2012 Fiscal Year Annual Research Report
20世紀前半の米国におけるキリスト教リベラリズムの政治的影響についての思想史研究
Project/Area Number |
11J09434
|
Research Institution | The University of Tokyo |
Principal Investigator |
大鳥 由香子 東京大学, 大学院・総合文化研究科, 特別研究員(DC1)
|
Project Period (FY) |
2011 – 2013-03-31
|
Keywords | ジェーン・アダムズ / 平和論 / プラグマティズム / キリスト教 / リベラリズム / 世俗化 |
Research Abstract |
平成24年6月2日、名古屋大学において開催された日本アメリカ学会第46回年次大会において「ジェーン・アダムズの平和に関する思想と実践」というタイトルで自由論題報告を行った。
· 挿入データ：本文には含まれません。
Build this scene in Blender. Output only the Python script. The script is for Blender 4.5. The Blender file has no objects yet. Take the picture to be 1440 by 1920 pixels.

この報告は、アメリカの社会福祉の先駆者として知られてきたジェーン・アダムズをプラグマティズムの哲学者として再評価しようという近年のアメリカにおけるアダムズ研究の動向に触発されたものである。20世紀初頭のアメリカ社会において最も尊敬された女性であったアダムズは、第一次世界大戦中、アメリカの参戦を支持しなかったことで、母国アメリカにおける名声を失った。しかし、アダムズはこの時期に国際的な女性平和運動においける自身の指導的地位を確立させた。また、アダムズは大戦以前から1920年代にかけて、数冊の平和に関する論考を出版した。本報告は、これらの論考を読み直し、アダムズの平和に関する思考と実践の変化をとらえることを目指したものである。特に、アダムズの著作のなかではこれまであまり注目されてこなかった『戦時における平和とパン』(1922)をとりあげ、同書における語り手の不確定性について、プラグマティズムの哲学に影響を受けた思考と実践の痕跡として読み込むことのできる可能性を指摘した。アダムズは20世紀前半のキリスト教リベラリズムの世俗的な展開、およびその平和運動との結びつきを検討する上で重要、かつ独特の視点を提供しうる人物である。今後、博論を執筆する際には、本報告の内容も組み込まれることとなるだろう。なお、この学会報告については、特に革新主義期の研究者から好意的な評価を受け、雑誌論文としての投稿も勧められた。しかし、今後数年をかけてさらに議論を深め、英米圏において発行されている思想史関連の学会誌への投稿をめざす予定である。